With 4 more acres, she could use the rack-and-bag system on her current lease as a nursery for juvenile oysters, and once they are predator-proof, plant and finish them on the cove’s bottom. Her application was last on the agenda, and the room’s population had dwindled to a handful. Beutel gave the council a dry summary of the proposal and his recommendation for approval. He teed up each objection—interference with a mooring field, recreation, navigation, and the pond’s ecology—and then batted each aside with an “it’s-challenging-for-me-to-believe-that-bottom-culture-could-impact-any-of-those” counter-argument. But there was enough tinder to spark anger. A neighbor accused Scappatura of bad citizenship for making her lines and buoys invisible to boaters by painting them blue; Scappatura tried to respond, prompting CRMC Chair Jennifer Cervenka to admonish both to only address the council and to give each speaker the floor. Scappatura pleaded her case.
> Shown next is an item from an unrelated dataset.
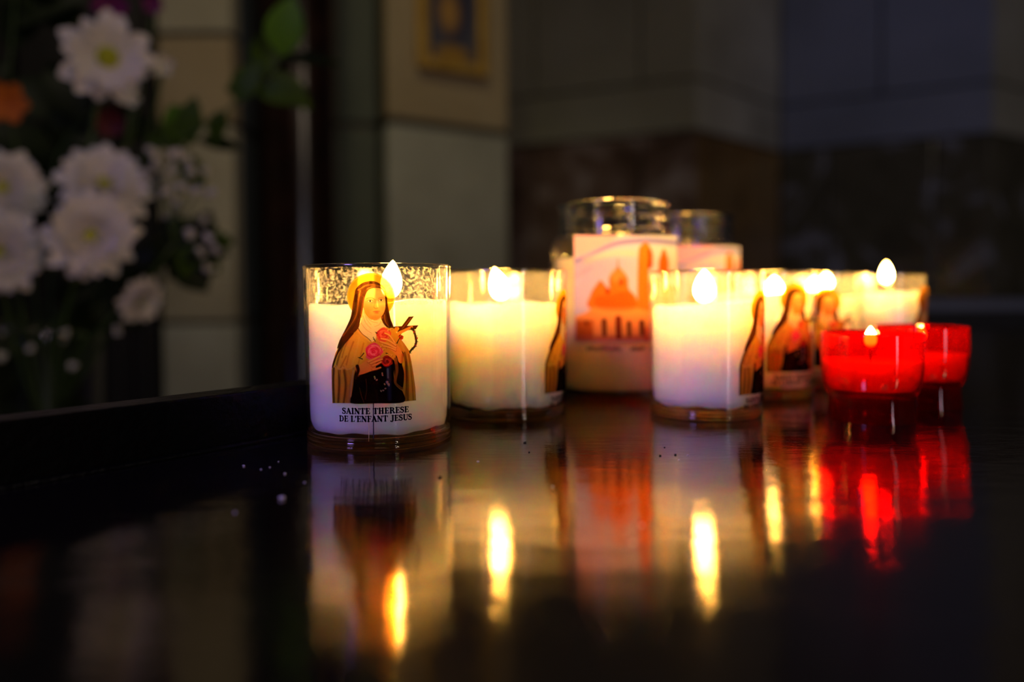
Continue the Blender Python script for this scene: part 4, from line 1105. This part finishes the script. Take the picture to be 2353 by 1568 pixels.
def leaf_mesh(L_, w_, bend=.2):
    V = []; Fc = []; n = 8
    for i in range(n + 1):
        t = i / n; ww = w_ * .5 * math.sin(math.pi * t) ** .8 * (1.15 - .35*t) if 0 < i < n else .0002
        for s in (-1, 0, 1): V.append((s * ww, L_ * t, -bend * L_ * t*t + abs(s) * ww * .25))
    for i in range(n):
        for j in (0, 1):
            a = i*3 + j; Fc.append((a, a+1, a+4, a+3))
    return mesh('leaf', V, Fc)
def leafy_branch(label, pts, leaves, m_, name='leafy_branch', cat='branch', group=None, sr=.0018):
    """pts: world way-points of the stem; leaves: (t, length, width, image angle in degrees, material)"""
    c = Vector(pts[0])
    o = thing(name, label, cat, tuple(c), 0, group)
    P = catmull([tuple(Vector(p) - c) for p in pts], 6, False)
    obj('stem', tube_mesh('stem', P, [sr * (1 - .5 * i/len(P)) for i in range(len(P))], 7), M_stem, o)
    for (t, L_, w_, ang, lm) in leaves:
        p = Vector(P[min(len(P)-1, int(t * (len(P)-1)))])
        a = math.radians(ang)
        d = (R_ * math.cos(a) + U_ * math.sin(a) + F_ * random.uniform(-.35, .35)).normalized()
        nrm = (-F_ + U_ * random.uniform(.1, .7)); nrm = (nrm - d * nrm.dot(d)).normalized()
        x_ = d.cross(nrm).normalized()
        l = obj('leaf', leaf_mesh(L_, w_), lm, o)
        l.rotation_mode = 'QUATERNION'
        l.rotation_quaternion = Matrix((x_, d, nrm)).transposed().to_quaternion(); l.location = p
    return o
k = lambda px, dep: px / FPX * dep
D_ = .86
Vb = VB + Vector((0, .01, 0))
leafy_branch('leafy branch reaching up right to a bright green leaf in front of the red column', [Vb, at(300, 420, .88), at(470, 290, D_), at(600, 190, D_), at(648, 130, D_)],
    [(1.0, k(135, D_), k(95, D_), 78, M_leafb), (.97, k(140, D_), k(40, D_), 0, M_leafd), (.86, k(120, D_), k(60, D_), -40, M_leaf), (.82, k(150, D_), k(70, D_), 100, M_leaf),
     (.76, k(110, D_), k(75, D_), 175, M_leaf), (.72, k(130, D_), k(60, D_), -12, M_leaf), (.66, k(110, D_), k(70, D_), 60, M_leaf), (.62, k(90, D_), k(60, D_), -120, M_leaf)], M_leaf)
leafy_branch('leafy branch ending in a single dark leaf before the pale stone pier', [Vb, at(330, 480, .87), at(400, 360, .87), at(455, 322, .87)],
    [(1.0, k(95, .87), k(42, .87), -4, M_leafd), (.9, k(120, .87), k(80, .87), 120, M_leafb), (.84, k(110, .87), k(70, .87), 80, M_leaf), (.8, k(120, .87), k(60, .87), 155, M_leaf), (.74, k(100, .87), k(60, .87), -60, M_leaf), (.95, k(90,.87), k(60,.87), 150, M_leaf)], M_leaf)
leafy_branch('low leafy branch with crowded dark leaves right of the white flowers', [Vb, at(330, 660, .86), at(400, 600, .86), at(450, 560, .86)],
    [(1.0, k(85, .86), k(60, .86), a_, lm) for a_, lm in ((-50, M_leaf), (10, M_leaf), (70, M_leafd), (130, M_leafd), (-110, M_leaf))] +
    [(.86, k(100, .86), k(75, .86), a_, M_leafd) for a_ in (-70, 0, 60, 120, 180, -140)] + [(.72, k(100, .86), k(75, .86), a_, M_leafd) for a_ in (-40, 40, 100, 170)], M_leaf)
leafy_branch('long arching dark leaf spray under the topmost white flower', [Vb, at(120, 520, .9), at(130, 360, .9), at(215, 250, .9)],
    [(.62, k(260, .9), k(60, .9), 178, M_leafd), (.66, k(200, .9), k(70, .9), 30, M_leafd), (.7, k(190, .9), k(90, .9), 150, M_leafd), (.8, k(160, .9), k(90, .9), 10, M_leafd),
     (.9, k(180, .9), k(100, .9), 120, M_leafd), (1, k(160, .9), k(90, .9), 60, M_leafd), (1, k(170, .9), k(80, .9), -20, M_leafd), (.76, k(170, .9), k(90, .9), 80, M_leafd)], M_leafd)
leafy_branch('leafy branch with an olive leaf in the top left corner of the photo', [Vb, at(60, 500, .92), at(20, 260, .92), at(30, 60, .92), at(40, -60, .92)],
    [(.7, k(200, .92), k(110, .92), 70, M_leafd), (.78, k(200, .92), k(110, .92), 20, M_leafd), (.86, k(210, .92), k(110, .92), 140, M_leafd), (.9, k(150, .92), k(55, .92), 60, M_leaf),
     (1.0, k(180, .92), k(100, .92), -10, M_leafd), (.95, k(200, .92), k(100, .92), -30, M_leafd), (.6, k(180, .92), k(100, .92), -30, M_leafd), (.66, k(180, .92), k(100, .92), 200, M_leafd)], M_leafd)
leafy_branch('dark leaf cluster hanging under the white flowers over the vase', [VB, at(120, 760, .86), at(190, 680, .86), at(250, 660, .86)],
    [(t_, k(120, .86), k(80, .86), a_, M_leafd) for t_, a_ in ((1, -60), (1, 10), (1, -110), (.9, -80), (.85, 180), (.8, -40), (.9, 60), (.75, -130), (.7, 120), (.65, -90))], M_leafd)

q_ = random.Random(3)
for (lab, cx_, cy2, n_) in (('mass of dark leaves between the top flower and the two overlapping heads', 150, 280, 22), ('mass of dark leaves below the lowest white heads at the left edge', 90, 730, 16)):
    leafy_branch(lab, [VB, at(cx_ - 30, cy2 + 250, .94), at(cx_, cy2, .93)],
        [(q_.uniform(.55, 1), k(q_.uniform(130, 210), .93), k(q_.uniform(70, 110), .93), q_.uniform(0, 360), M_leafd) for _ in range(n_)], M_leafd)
# small coloured flowers
def small_flower(label, x, y, dep, size_px, m_, n=7, cat='flower', name='small_flower', grp=None):
    c = at(x, y, dep); Rr = size_px / 2 / FPX * dep
    o = thing(name, label, cat, tuple(c), 0, grp)
    Q = (CAM - c).normalized().to_track_quat('Z', 'Y')
    for k_ in range(n):
        p = obj('petal', petal(Rr, Rr * .7, .15, m_), None, o); p.rotation_mode = 'QUATERNION'
        p.rotation_quaternion = Q @ (Matrix.Rotation(2*math.pi*k_/n + x, 3, 'Z') @ Matrix.Rotation(.35, 3, 'X')).to_quaternion()
    t = VB - c
    obj('stem', tube_mesh('stem', bez((0, .004, 0), (t.x*.3, .05, t.z*.4), t, 10), .0014, 6), M_stem, o)
small_flower('orange flower at the left frame edge among dark leaves', 12, 235, .86, 110, M_orange, 6)
small_flower('purple flower at the top edge above the topmost white flower', 252, 14, .86, 90, M_purple, 6)
small_flower('small purple flower at the top edge beside the pale pier', 350, 8, .86, 55, M_purple, 6)
small_flower('maroon flower just below the topmost white flower', 250, 282, .87, 80, M_maroon, 6)
small_flower('small cream flower hanging beneath the topmost white flower', 300, 225, .84, 48, M_bud, 5)
small_flower('small cream flower to the right of the topmost white flower', 372, 150, .86, 60, M_bud, 5)

def spray(label, base_px, dep, spots, r_px, nst=None):
    c = at(*base_px, dep)
    o = thing('filler_flower_spray', label, 'flower', tuple(c), 0)
    bm = bmesh.new()
    st = bmesh.new()
    rr = random.Random(int(base_px[0]))
    for (x, y) in spots:
        dd = dep + rr.uniform(-.02, .02); p = at(x, y, dd) - c
        for _ in range(4):
            r = bmesh.ops.create_icosphere(bm, subdivisions=1, radius=k(r_px, dep) * rr.uniform(.35, .6))
            off = Vector([rr.uniform(-1, 1) for _ in range(3)]) * k(r_px, dep) * .5
            for v in r['verts']: v.co = v.co + p + off
    b_ = obj('blossom', bm_mesh('blossom', bm, True), M_bud, o); b_['kind'] = 'stuff'
    V = []; Fc = []
    for (x, y) in spots:
        p = at(x, y, dep) - c; m = p * .5 + Vector((0, .004, .008))
        tm = tube_mesh('t', [(0, 0, 0), m, p], .0006, 5)
        b0 = len(V); V += [v.co.copy() for v in tm.vertices]; Fc += [tuple(i + b0 for i in f.vertices) for f in tm.polygons]
        bpy.data.meshes.remove(tm)
    t = VB - c
    tm = tube_mesh('t', bez((0, 0, 0), (t.x*.4, .02, t.z*.4), t, 8), .0014, 6)
    b0 = len(V); V += [v.co.copy() for v in tm.vertices]; Fc += [tuple(i + b0 for i in f.vertices) for f in tm.polygons]
    bpy.data.meshes.remove(tm)
    obj('stem', mesh('stem', V, Fc), M_stem, o)
    return o
spray('airy spray of tiny cream blossoms right of the white flowers', (400, 560), .84,
      [(350,352),(405,352),(440,400),(470,395),(395,385),(375,410),(420,430),(455,440),(485,445),(410,470),(380,440),(470,500),(440,535),(480,545),(455,580),(360,380),(335,400),(430,370),(492,575),(480,610),(395,500)], 17)
spray('few tiny pale blossoms low beside the dark leaves', (200, 770), .86, [(72,800),(150,765),(165,840),(140,780),(270,760),(8,760),(8,820)], 13)

print('objects', len(scene.objects), 'tris', sum(len(o.data.loop_triangles) if o.type == 'MESH' else 0 for o in scene.objects))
“We have produced an incredible product that has a high demand,” she says. “I painted them blue to reduce the visual impact. I’m trying to do everything as proper as possible, and we respect the rights of other users. But these objections are just ‘not-in-my-backyard’ objections. And I can’t make a living on 1 acre.”
The discussion among CRMC members was scant; the decision swift. Her expansion was unanimously approved. “It’s a giant leap for more things to come,” says Scappatura, who eventually wants to diversify her product line.
“Rhode Island only produces a fraction of the oysters on the East Coast. We are so far behind other states. But this is going to keep me afloat.”
The meeting adjourned, and one objector shook her hand. She headed to her favorite tavern to celebrate, and there was the neighbor who blamed her for fouling his boat motor. To her surprise, he congratulated her on the new lease, joking about getting free oysters. And when Scappatura left, he picked up the tab.